What does it mean to be jaded?
To be jaded means to be disillusioned or cynical as a result of having experienced too much of something, particularly social activities, hobbies, or something that was once exciting or enjoyable.
For example, someone who has been in the dating game for a long time and has experienced many disappointments may become jaded and lose faith in the possibility of finding true love. But as usual with any preconceived notion, if we apply a little reframing, being jaded can have some positive aspects.
It can mean that a person has become more independent and self-sufficient, and is less reliant on the approval and attention of others. This can lead to greater self-confidence and a stronger sense of self-worth, getting over past relationship regrets, and figuring out what you want to do with your life.
While there are some downsides of potentially being locked off to new people or experiences, a jaded person may be less likely to fall for superficiality or emotionally manipulative behaviors, like negging.
They have become more discerning and less likely to be swayed by flattery or false promises, leading to healthier and more authentic relationships with others based on genuine mutual respect and understanding.
What does feeling jaded mean for your love life?
When you feel jaded on love, it means you’re feeling tired, cynical, or hopeless about the prospect of romantic relationships. Being jaded can make it tough to get excited enough to connect with someone new and find happiness in a relationship. This tends to happen because of bad experiences in the past that make it hard to trust or feel excited about love.
But with some time and self-reflection and a healthy dose of mental reframing, it’s possible to move past these jaded feelings and have a healthy, fulfilling relationship.
Maybe it’s that time of year, but more people seem to be asking “Am I Jaded?”
There’s a question that keeps coming up in my social intelligence one-on-ones with folks, and that question is “am I jaded?” To me, jaded implies a certain cynicism, like you’ve done something so many times it doesn’t excite you anymore, or you think you know how something’s going to play out before it happens.
People tell me they want to make more friends, but they feel jaded and weary of small talk.
They want to find love, but they’re exhausted of the cautious, predictable, getting-to-know-you dance of early dating.
I think I have been feeling a bit jaded too, whether in relationships, work, travel, or exercise. (Uh oh, those are a lot of my favorite things!) I decided not to take any holiday vacations this year because going somewhere didn’t feel exciting.
First, I wanted to get rid of this feeling. What happened to my old enthusiasm?

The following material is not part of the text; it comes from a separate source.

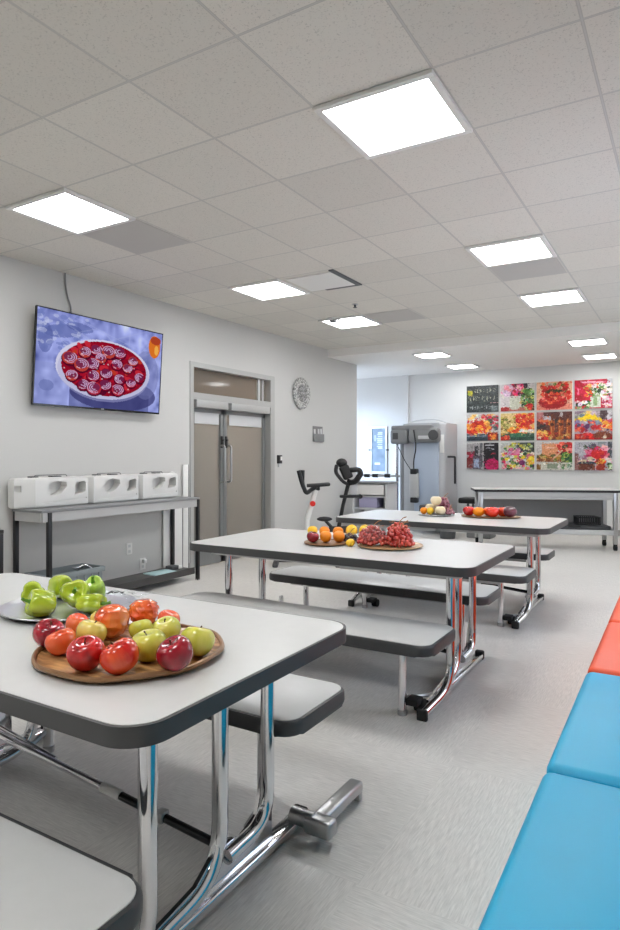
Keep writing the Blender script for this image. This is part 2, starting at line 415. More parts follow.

But as I read more and reframed it, I saw it in another light. The best thing about feeling jaded is that you can think long-term. Your emotions can be more even-keeled and you’re not chasing the quick high of a new experience. In other words you won’t get temporarily fooled.
Let’s take romantic relationships for instance.
Many mistakes happen in choosing a partner because of the high we get from that electric connection with a new person. Self-help author and blogger Mark Manson wrote about the difference between romantic love and true love. He says, “Romantic love is a trap designed to get two people to overlook each other’s faults long enough to get some babymaking done. It generally only lasts for a few years at most.” He sees true love on the other hand as a “deep, abiding love that is impervious to emotional whims or fancy” and “a choice.” Basically it’s the long-term commitment to someone regardless of the present circumstances and supporting each other emotionally for the long haul.
When the initial blaze of romantic love fades, and life challenges come up, a relationship is put to the test.
A couple learns if their partnership is actually strong enough to weather the storm. If they were previously so intoxicated by romantic love that they were blind to each other’s personal challenges, they might be in for a shock.
But if you’re a bit jaded, when you meet a new person, it’s easier to see how they may connect with you beyond the honeymoon phase.
How aligned are your beliefs and life goals?
How compatible are your communication styles?
How strong is their emotional intelligence?
Taking a step back and seeing something for what it really is, is a sobering process and might not be that fun. But it can lead to a happier and more fulfilling life. This can also work for scoping out new friends or even a job. (Would that job actually be a good fit for you? Or are you just super excited by the idea of working for that cool company?)
As Jaunty students know, there’s a big high in meeting new people and it’s fun.
Once you do it enough, you may get a bit jaded and learn to focus on things you are specifically looking for quicker. When you know you can strike up a conversation with anyone, you’re coming from a place of abundance, and therefore you can be more thoughtful about the kind of people you really want in your life.
That’s why our goal at Jaunty is to get your people skills so second nature that you can concentrate on looking for what you really want long term.
As you look back at your year, ask yourself what short-term highs you may have chased versus what longer-term commitments you chose. Either is fine, but one is more fulfilling. Happy New Year.